Hi Lars,
I don't think that the issue is here the two MODULE_DEVICE_TABLE
modaliases in my ltc6951 driver. I have them both for the spi_device_id
and also the of_device_id defined.
And I believe that if any of them would be missing, then manual modprobe
of the ltc6951 driver would fail too.
The issue is that it does not get automatically enumerated when my
custom spi controller get loaded (i can see after boot that the spi
controller is alive when looking into /proc/modules)

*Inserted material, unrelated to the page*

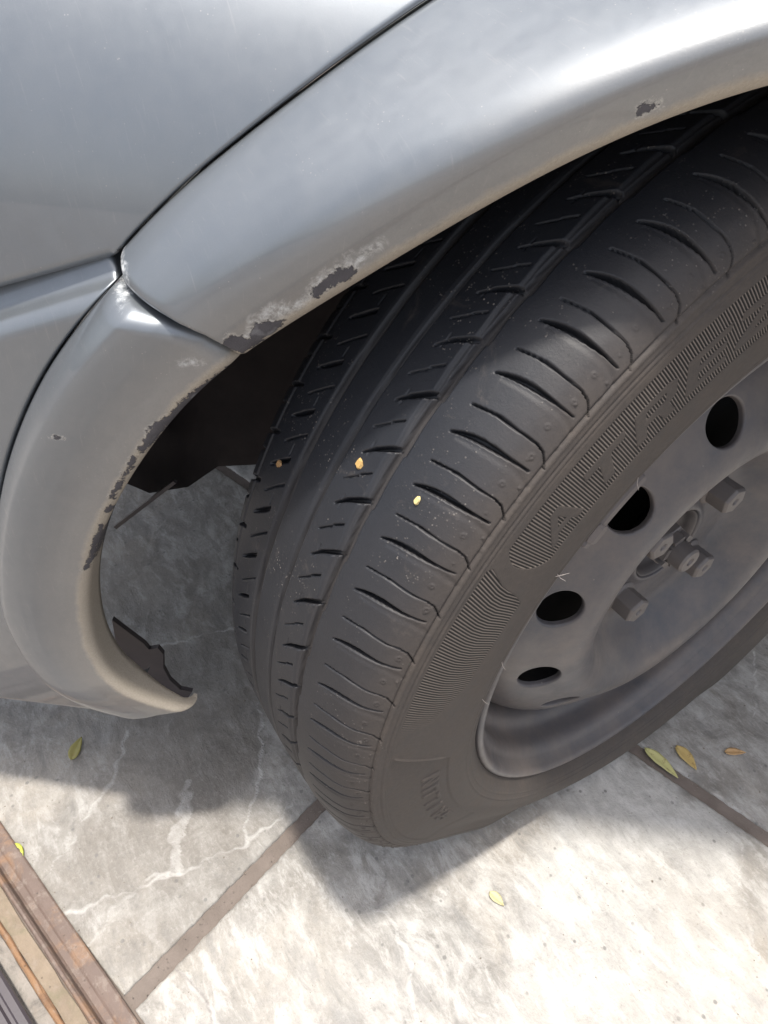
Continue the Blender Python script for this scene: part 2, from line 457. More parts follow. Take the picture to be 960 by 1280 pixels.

However, the spi slave device is not alive. The strange thing is that
this does work if I connect the spi slave to the onboard SPI controller
which resides inside the Zynq MPSoC.. (after putting the ltc slave in
the tree under that controller)
Regards
Henk
On 10/22/21 10:25 AM, Lars-Peter Clausen wrote:
On 10/22/21 9:55 AM, Henk Medenblik wrote:
Hi all,
I am using a custom SPI controller which I created in my Xilinx MPSoC
fpga part. On this custom spi controller bus I have one or more SPI
devices (in my case a custom LTC6951 driver) connected in the
devicetree under my spi controller.
Because the controller is custom, I wrote the SPI controller driver
and also some slave device drivers which seem to work.
These drivers are both created as out of tree loadable modules.
My issue is that at boot of my SocFPGA I can see that my SPI
controller driver is correctly loaded during the boot process but the
spi slave driver which is connected to my controller does not get
automatically loaded.
Therefore, I manually need to do a modprobe ltc6951.ko in my case
before the LTC6951 slave in my case is up and running.
So, it seems like if I do not really understand the spi slaves
enumeration process or there is something else that I am missing
here. I was under the assumption that the slaves automatically get
enumerated (they are put as slaves under my controller inside the
device tree) whenever it's master controller becomes alive.
Hi,
Modules are loaded by userspace, e.g. udev. It does so based on hints
that are embedded in the module, these are called MODALIASs. When udev
sees a device without a driver it will check all the modules to see if
they have a matching modalias for the driver and then load the module.
In your driver you define the modalias usually using
MODULE_DEVICE_TABLE(type, table). E.g. for a SPI driver the type would
be spi and will take a reference to the spi_device_id table for your
driver. In addition if you are using devicetree you do the same for
the of_device_id table with `of` as the type.